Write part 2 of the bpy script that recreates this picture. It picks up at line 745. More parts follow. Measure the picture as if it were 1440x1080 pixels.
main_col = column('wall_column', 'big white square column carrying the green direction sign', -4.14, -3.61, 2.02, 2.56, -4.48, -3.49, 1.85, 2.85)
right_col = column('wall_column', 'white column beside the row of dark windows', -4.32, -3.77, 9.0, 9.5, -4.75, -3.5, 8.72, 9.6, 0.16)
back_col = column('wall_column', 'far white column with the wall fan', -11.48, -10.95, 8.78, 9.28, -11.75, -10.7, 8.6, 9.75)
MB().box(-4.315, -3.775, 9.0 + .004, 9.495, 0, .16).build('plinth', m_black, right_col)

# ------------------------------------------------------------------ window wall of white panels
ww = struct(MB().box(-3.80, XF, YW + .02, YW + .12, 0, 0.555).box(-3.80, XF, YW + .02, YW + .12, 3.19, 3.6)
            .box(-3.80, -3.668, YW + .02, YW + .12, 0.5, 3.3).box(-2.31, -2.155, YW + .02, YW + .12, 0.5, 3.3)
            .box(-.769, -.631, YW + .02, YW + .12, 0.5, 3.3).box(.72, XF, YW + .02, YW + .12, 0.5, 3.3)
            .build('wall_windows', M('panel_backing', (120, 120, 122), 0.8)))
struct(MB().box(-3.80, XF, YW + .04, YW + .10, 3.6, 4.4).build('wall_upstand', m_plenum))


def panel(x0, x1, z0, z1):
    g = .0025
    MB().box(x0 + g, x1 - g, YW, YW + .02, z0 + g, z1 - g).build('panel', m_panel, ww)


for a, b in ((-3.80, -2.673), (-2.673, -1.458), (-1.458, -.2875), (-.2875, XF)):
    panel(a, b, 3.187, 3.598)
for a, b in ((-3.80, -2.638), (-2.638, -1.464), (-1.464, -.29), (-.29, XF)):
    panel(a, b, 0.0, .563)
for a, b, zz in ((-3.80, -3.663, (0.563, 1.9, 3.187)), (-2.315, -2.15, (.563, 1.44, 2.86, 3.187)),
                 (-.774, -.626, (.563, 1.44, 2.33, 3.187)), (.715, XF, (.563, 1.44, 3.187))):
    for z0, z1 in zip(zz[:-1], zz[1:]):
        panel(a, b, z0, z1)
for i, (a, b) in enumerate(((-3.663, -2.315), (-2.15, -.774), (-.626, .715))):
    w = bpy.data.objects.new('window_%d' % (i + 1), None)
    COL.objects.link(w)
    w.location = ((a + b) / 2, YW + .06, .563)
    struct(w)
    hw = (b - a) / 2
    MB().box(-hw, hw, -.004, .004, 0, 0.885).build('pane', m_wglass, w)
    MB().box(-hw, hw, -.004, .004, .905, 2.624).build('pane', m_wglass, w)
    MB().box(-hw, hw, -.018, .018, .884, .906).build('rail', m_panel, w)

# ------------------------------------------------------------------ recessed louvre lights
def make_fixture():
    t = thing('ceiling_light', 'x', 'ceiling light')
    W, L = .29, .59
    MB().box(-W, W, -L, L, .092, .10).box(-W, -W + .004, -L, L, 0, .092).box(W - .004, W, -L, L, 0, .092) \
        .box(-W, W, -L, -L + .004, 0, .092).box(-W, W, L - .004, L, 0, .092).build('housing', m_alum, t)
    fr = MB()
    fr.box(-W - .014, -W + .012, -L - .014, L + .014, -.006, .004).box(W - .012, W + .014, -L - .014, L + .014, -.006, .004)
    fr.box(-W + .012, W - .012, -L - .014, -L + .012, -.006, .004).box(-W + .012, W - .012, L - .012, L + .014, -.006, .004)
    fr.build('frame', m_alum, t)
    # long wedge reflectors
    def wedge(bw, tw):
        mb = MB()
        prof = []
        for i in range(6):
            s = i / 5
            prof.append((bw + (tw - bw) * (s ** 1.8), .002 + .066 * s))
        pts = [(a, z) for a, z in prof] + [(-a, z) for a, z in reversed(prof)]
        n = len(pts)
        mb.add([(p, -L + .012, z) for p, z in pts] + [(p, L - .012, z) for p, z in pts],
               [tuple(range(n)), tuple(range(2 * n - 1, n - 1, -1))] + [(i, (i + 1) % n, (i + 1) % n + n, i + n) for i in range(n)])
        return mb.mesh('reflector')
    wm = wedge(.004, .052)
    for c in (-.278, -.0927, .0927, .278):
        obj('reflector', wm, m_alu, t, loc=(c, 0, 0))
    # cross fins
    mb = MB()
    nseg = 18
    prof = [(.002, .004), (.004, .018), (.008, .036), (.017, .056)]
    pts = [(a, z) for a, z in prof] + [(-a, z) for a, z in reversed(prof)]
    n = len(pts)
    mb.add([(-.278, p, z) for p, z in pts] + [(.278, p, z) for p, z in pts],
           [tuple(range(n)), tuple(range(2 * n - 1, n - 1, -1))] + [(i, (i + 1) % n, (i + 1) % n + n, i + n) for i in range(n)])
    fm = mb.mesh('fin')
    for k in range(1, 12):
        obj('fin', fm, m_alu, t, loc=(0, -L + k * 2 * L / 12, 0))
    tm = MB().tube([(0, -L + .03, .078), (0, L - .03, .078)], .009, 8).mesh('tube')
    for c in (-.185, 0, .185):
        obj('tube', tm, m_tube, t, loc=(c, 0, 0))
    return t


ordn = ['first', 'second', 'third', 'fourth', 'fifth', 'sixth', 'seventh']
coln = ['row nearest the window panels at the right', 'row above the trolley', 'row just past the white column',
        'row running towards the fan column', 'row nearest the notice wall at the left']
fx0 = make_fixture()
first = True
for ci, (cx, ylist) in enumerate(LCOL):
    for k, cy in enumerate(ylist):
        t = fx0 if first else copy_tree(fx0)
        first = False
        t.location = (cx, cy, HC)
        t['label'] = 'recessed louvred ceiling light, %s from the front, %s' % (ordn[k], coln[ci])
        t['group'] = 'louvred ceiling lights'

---

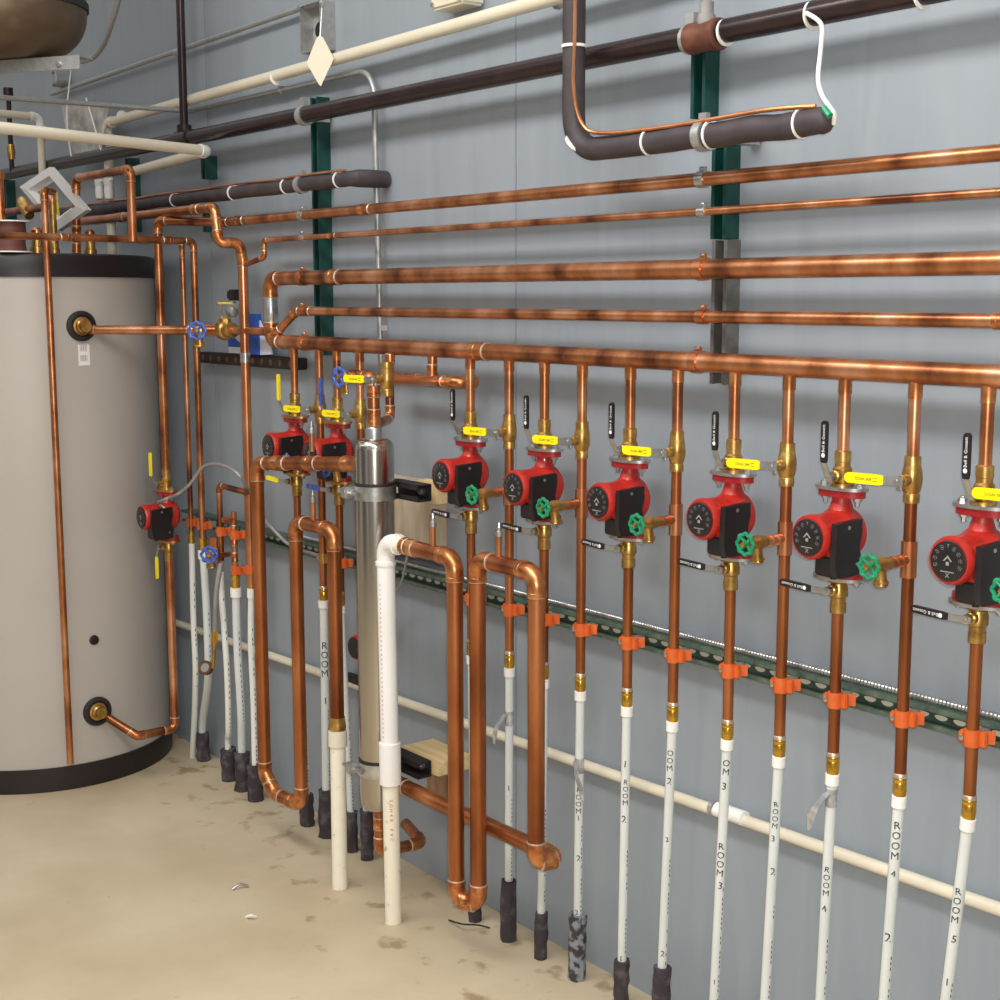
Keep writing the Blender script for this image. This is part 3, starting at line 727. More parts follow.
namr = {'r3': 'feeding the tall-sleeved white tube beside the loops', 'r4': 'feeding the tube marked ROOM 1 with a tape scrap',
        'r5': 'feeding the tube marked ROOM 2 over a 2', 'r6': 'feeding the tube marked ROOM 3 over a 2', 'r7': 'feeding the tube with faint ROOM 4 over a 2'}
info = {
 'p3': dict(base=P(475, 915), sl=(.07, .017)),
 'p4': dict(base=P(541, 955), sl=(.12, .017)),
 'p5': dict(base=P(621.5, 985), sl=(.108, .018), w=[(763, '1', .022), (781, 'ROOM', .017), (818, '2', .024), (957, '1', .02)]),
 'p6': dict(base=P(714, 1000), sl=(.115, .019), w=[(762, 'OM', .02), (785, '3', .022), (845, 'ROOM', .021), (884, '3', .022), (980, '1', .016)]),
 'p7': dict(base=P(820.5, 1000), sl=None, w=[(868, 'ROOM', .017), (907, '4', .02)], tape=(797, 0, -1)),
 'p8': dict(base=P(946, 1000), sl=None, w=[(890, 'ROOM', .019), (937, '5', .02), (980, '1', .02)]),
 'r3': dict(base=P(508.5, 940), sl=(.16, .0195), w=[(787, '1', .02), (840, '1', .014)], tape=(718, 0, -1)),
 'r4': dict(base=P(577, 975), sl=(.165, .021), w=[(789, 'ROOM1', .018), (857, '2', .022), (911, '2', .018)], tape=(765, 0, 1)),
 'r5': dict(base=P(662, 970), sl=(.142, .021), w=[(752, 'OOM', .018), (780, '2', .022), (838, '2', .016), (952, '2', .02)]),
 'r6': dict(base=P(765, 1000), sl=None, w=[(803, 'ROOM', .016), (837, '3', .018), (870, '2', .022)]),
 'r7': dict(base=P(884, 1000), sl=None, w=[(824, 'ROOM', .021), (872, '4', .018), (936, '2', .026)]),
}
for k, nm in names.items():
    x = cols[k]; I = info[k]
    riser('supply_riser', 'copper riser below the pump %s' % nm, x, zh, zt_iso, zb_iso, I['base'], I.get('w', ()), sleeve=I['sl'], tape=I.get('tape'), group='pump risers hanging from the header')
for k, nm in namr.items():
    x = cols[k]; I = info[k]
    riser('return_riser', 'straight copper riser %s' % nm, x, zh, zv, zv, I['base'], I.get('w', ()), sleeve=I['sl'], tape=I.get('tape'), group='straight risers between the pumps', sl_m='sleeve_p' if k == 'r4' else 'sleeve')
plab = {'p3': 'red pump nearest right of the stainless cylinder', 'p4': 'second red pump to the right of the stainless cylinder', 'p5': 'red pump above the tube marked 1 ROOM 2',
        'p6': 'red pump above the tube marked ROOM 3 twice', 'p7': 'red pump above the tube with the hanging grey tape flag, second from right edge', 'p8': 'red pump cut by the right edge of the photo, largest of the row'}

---

(What you need to do):
Extract exactly and only the lines above from the line containing "Write part 2" through the line containing "MB().box(-4.315, -3.775, 9.0", both end lines included.

(Reply):
Write part 2 of the bpy script that recreates this picture. It picks up at line 745. More parts follow. Measure the picture as if it were 1440x1080 pixels.
main_col = column('wall_column', 'big white square column carrying the green direction sign', -4.14, -3.61, 2.02, 2.56, -4.48, -3.49, 1.85, 2.85)
right_col = column('wall_column', 'white column beside the row of dark windows', -4.32, -3.77, 9.0, 9.5, -4.75, -3.5, 8.72, 9.6, 0.16)
back_col = column('wall_column', 'far white column with the wall fan', -11.48, -10.95, 8.78, 9.28, -11.75, -10.7, 8.6, 9.75)
MB().box(-4.315, -3.775, 9.0 + .004, 9.495, 0, .16).build('plinth', m_black, right_col)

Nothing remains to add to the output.